All things considered, then, the big Three-Eight finds me in a pretty decent spot.  I’ve got steady work, a loving family, great friends, and the opportunity to commiserate frequently with you good folks.  Not bad, and I’m not done yet.

 

 
12 Responses to “38 Special; or, Let Me Eat Cake”
  1. JK Parkin Says:

    Happy birthday, Tom!

  2. The Ugly American Says:

    Man, and here I thought you looked like that guy in the picture for this column.

  3. Squashua Says:

    Agreed. This revelation shatters many preconceived notions.

  4. RosiePerez Says:

    The day after Halloween? That’s not so bad. Unless everyone just gives you leftover candy as gifts…

    Try the day before Christmas, and see how you like it!
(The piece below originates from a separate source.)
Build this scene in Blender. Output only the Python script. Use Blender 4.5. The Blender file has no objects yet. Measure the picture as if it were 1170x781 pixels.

    Oh, and I still believe Tom does look like the guy in the picture. I know how fast I’m going gray, and he’s got almost a decade on me!

  5. Tom Bondurant Says:

    That’s the inner me, as imagined by the one and only Shane Bailey. I said I wanted a “you kids get offa my lawn” logo, and he delivered in spades!

  6. pulse768 Says:

    Happy birthday, Tom. Here’s to wishing you all the best!

  7. Scott William Foley Says:

    Have a great birthday, Tom!

  8. Andy Says:

    Hooray for me, I turned 27 this Halloween. It’s Vanilla Ice’s birthday too.

    HAppy Birthday

  9. Tom Bondurant Says:

    Thanks for the good wishes, everybody — and Happy Birthday, Steve Ditko!

  10. Kat Kan Says:

    Oh geez, you’re just a kid, Tom! Try being 52 and still a comics fan! I don’t even bother with characters’ ages, I’d go bonkers. Hope you had a happy birthday anyway.

  11. The Ugly American Says:

    “Kids get offa my lawn”.

    Is *THAT* what that is? I actually see it now. That’s a raised and shaking fist.

    I always thought the image had it’s hand/fist up to adjust his glasses.

  12. julius brown Says:

    Dicks of Two Worlds almost made me choke on my cocktail shrimp. Remember kids: No appetizers with comic blogs!